* DATA SECTION
────

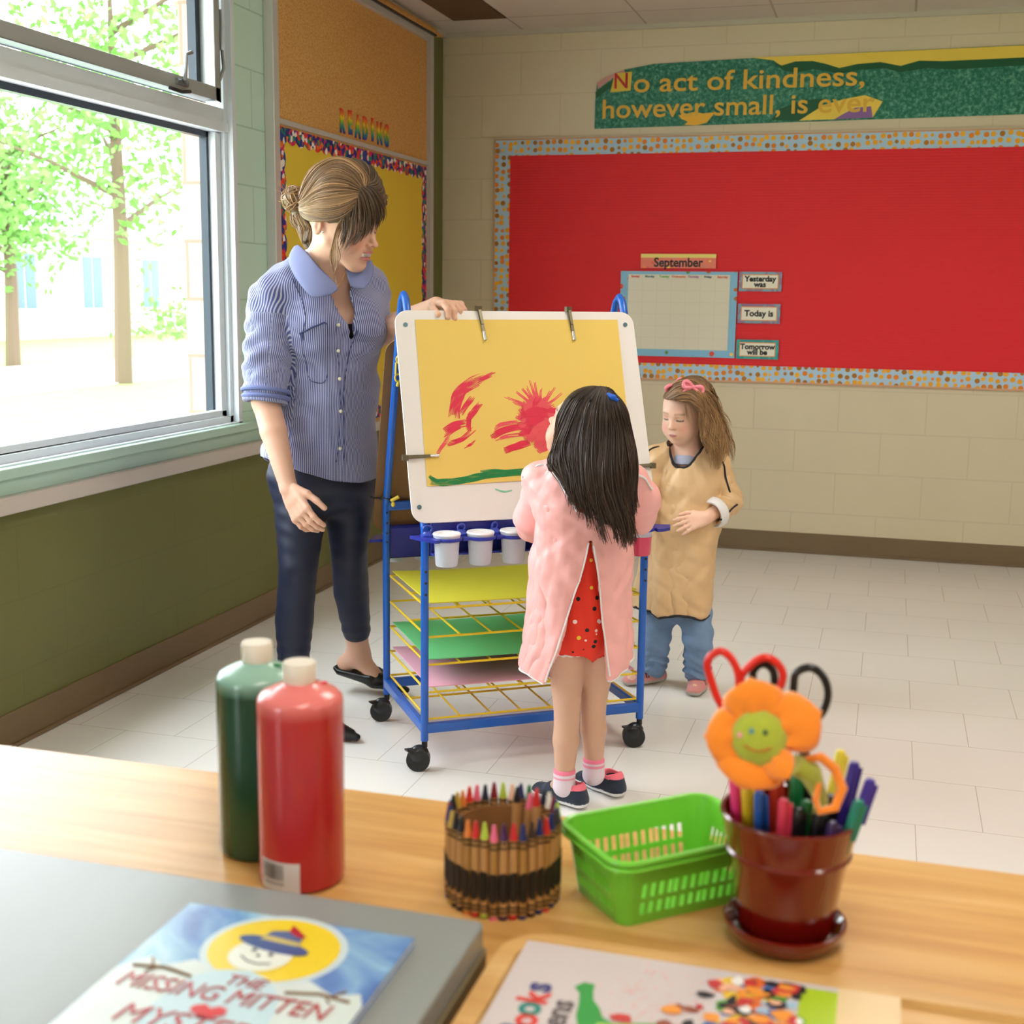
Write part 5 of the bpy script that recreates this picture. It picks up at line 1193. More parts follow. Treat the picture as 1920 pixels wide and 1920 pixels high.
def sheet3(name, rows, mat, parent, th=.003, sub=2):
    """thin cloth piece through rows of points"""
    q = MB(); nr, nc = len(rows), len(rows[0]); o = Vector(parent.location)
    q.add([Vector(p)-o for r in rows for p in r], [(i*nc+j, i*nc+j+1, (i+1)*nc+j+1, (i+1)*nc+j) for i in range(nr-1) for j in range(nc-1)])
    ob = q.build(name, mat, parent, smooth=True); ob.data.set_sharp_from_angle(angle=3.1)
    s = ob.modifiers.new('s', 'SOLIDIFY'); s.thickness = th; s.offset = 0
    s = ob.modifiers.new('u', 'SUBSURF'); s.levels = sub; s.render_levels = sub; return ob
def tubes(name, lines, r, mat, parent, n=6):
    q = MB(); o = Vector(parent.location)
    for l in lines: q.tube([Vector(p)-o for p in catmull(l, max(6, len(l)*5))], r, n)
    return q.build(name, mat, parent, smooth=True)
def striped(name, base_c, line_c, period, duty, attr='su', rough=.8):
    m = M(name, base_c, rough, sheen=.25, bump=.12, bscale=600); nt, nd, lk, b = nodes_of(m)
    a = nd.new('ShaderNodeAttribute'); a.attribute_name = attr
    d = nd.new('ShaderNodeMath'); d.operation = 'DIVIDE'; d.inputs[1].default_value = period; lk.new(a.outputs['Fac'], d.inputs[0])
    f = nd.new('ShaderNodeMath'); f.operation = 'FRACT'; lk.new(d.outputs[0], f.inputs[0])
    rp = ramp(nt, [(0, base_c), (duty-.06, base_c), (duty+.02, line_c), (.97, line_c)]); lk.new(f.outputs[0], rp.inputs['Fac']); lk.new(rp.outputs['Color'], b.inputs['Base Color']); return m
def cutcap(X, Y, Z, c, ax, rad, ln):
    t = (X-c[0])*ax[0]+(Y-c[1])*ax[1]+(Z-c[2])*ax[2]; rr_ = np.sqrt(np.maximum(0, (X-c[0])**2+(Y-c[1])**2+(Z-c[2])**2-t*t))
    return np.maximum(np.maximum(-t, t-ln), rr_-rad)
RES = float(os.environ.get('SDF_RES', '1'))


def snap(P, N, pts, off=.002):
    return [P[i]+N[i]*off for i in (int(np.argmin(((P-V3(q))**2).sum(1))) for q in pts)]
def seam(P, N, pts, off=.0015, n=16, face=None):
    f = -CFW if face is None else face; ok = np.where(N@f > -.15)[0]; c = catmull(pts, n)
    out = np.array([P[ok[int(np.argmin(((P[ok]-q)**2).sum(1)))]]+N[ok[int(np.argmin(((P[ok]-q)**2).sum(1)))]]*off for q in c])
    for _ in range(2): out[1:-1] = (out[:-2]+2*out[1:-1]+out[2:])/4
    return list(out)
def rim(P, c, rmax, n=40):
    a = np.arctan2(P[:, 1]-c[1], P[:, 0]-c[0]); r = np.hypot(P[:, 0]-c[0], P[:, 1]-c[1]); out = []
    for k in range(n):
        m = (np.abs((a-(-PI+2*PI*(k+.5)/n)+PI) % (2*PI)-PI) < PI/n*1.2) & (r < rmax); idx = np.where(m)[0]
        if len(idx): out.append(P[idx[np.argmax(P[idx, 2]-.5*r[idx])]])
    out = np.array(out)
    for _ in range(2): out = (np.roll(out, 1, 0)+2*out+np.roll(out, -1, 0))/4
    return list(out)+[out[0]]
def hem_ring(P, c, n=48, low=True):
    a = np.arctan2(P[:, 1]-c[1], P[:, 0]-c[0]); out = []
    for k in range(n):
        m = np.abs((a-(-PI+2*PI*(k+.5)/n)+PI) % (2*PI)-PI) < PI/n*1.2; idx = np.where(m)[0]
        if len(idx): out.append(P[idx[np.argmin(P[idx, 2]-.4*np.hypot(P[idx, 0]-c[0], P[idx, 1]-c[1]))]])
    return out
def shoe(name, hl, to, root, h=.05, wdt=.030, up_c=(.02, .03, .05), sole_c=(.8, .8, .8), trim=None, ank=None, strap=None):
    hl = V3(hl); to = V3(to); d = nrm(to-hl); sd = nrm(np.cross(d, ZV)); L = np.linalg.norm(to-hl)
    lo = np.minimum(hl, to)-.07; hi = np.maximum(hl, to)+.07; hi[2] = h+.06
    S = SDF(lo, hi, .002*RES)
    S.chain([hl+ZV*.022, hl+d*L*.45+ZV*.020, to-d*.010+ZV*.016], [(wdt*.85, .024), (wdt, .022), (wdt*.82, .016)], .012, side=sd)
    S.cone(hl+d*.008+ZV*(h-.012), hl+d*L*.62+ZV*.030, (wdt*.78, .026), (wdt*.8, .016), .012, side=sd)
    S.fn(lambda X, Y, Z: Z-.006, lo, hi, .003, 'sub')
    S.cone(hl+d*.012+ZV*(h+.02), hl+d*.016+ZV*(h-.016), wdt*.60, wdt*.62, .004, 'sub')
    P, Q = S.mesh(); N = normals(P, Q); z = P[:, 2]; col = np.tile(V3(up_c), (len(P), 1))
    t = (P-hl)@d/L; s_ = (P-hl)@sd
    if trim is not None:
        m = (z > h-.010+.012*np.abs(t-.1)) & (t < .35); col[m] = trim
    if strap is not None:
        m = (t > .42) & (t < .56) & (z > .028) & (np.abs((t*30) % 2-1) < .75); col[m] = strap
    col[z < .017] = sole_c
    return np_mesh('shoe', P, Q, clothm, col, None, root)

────

* AIM OF THE TASK
Write out the listing word for word, omitting the pictures it holds.

* RESULT
Write part 5 of the bpy script that recreates this picture. It picks up at line 1193. More parts follow. Treat the picture as 1920 pixels wide and 1920 pixels high.
def sheet3(name, rows, mat, parent, th=.003, sub=2):
    """thin cloth piece through rows of points"""
    q = MB(); nr, nc = len(rows), len(rows[0]); o = Vector(parent.location)
    q.add([Vector(p)-o for r in rows for p in r], [(i*nc+j, i*nc+j+1, (i+1)*nc+j+1, (i+1)*nc+j) for i in range(nr-1) for j in range(nc-1)])
    ob = q.build(name, mat, parent, smooth=True); ob.data.set_sharp_from_angle(angle=3.1)
    s = ob.modifiers.new('s', 'SOLIDIFY'); s.thickness = th; s.offset = 0
    s = ob.modifiers.new('u', 'SUBSURF'); s.levels = sub; s.render_levels = sub; return ob
def tubes(name, lines, r, mat, parent, n=6):
    q = MB(); o = Vector(parent.location)
    for l in lines: q.tube([Vector(p)-o for p in catmull(l, max(6, len(l)*5))], r, n)
    return q.build(name, mat, parent, smooth=True)
def striped(name, base_c, line_c, period, duty, attr='su', rough=.8):
    m = M(name, base_c, rough, sheen=.25, bump=.12, bscale=600); nt, nd, lk, b = nodes_of(m)
    a = nd.new('ShaderNodeAttribute'); a.attribute_name = attr
    d = nd.new('ShaderNodeMath'); d.operation = 'DIVIDE'; d.inputs[1].default_value = period; lk.new(a.outputs['Fac'], d.inputs[0])
    f = nd.new('ShaderNodeMath'); f.operation = 'FRACT'; lk.new(d.outputs[0], f.inputs[0])
    rp = ramp(nt, [(0, base_c), (duty-.06, base_c), (duty+.02, line_c), (.97, line_c)]); lk.new(f.outputs[0], rp.inputs['Fac']); lk.new(rp.outputs['Color'], b.inputs['Base Color']); return m
def cutcap(X, Y, Z, c, ax, rad, ln):
    t = (X-c[0])*ax[0]+(Y-c[1])*ax[1]+(Z-c[2])*ax[2]; rr_ = np.sqrt(np.maximum(0, (X-c[0])**2+(Y-c[1])**2+(Z-c[2])**2-t*t))
    return np.maximum(np.maximum(-t, t-ln), rr_-rad)
RES = float(os.environ.get('SDF_RES', '1'))


def snap(P, N, pts, off=.002):
    return [P[i]+N[i]*off for i in (int(np.argmin(((P-V3(q))**2).sum(1))) for q in pts)]
def seam(P, N, pts, off=.0015, n=16, face=None):
    f = -CFW if face is None else face; ok = np.where(N@f > -.15)[0]; c = catmull(pts, n)
    out = np.array([P[ok[int(np.argmin(((P[ok]-q)**2).sum(1)))]]+N[ok[int(np.argmin(((P[ok]-q)**2).sum(1)))]]*off for q in c])
    for _ in range(2): out[1:-1] = (out[:-2]+2*out[1:-1]+out[2:])/4
    return list(out)
def rim(P, c, rmax, n=40):
    a = np.arctan2(P[:, 1]-c[1], P[:, 0]-c[0]); r = np.hypot(P[:, 0]-c[0], P[:, 1]-c[1]); out = []
    for k in range(n):
        m = (np.abs((a-(-PI+2*PI*(k+.5)/n)+PI) % (2*PI)-PI) < PI/n*1.2) & (r < rmax); idx = np.where(m)[0]
        if len(idx): out.append(P[idx[np.argmax(P[idx, 2]-.5*r[idx])]])
    out = np.array(out)
    for _ in range(2): out = (np.roll(out, 1, 0)+2*out+np.roll(out, -1, 0))/4
    return list(out)+[out[0]]
def hem_ring(P, c, n=48, low=True):
    a = np.arctan2(P[:, 1]-c[1], P[:, 0]-c[0]); out = []
    for k in range(n):
        m = np.abs((a-(-PI+2*PI*(k+.5)/n)+PI) % (2*PI)-PI) < PI/n*1.2; idx = np.where(m)[0]
        if len(idx): out.append(P[idx[np.argmin(P[idx, 2]-.4*np.hypot(P[idx, 0]-c[0], P[idx, 1]-c[1]))]])
    return out
def shoe(name, hl, to, root, h=.05, wdt=.030, up_c=(.02, .03, .05), sole_c=(.8, .8, .8), trim=None, ank=None, strap=None):
    hl = V3(hl); to = V3(to); d = nrm(to-hl); sd = nrm(np.cross(d, ZV)); L = np.linalg.norm(to-hl)
    lo = np.minimum(hl, to)-.07; hi = np.maximum(hl, to)+.07; hi[2] = h+.06
    S = SDF(lo, hi, .002*RES)
    S.chain([hl+ZV*.022, hl+d*L*.45+ZV*.020, to-d*.010+ZV*.016], [(wdt*.85, .024), (wdt, .022), (wdt*.82, .016)], .012, side=sd)
    S.cone(hl+d*.008+ZV*(h-.012), hl+d*L*.62+ZV*.030, (wdt*.78, .026), (wdt*.8, .016), .012, side=sd)
    S.fn(lambda X, Y, Z: Z-.006, lo, hi, .003, 'sub')
    S.cone(hl+d*.012+ZV*(h+.02), hl+d*.016+ZV*(h-.016), wdt*.60, wdt*.62, .004, 'sub')
    P, Q = S.mesh(); N = normals(P, Q); z = P[:, 2]; col = np.tile(V3(up_c), (len(P), 1))
    t = (P-hl)@d/L; s_ = (P-hl)@sd
    if trim is not None:
        m = (z > h-.010+.012*np.abs(t-.1)) & (t < .35); col[m] = trim
    if strap is not None:
        m = (t > .42) & (t < .56) & (z > .028) & (np.abs((t*30) % 2-1) < .75); col[m] = strap
    col[z < .017] = sole_c
    return np_mesh('shoe', P, Q, clothm, col, None, root)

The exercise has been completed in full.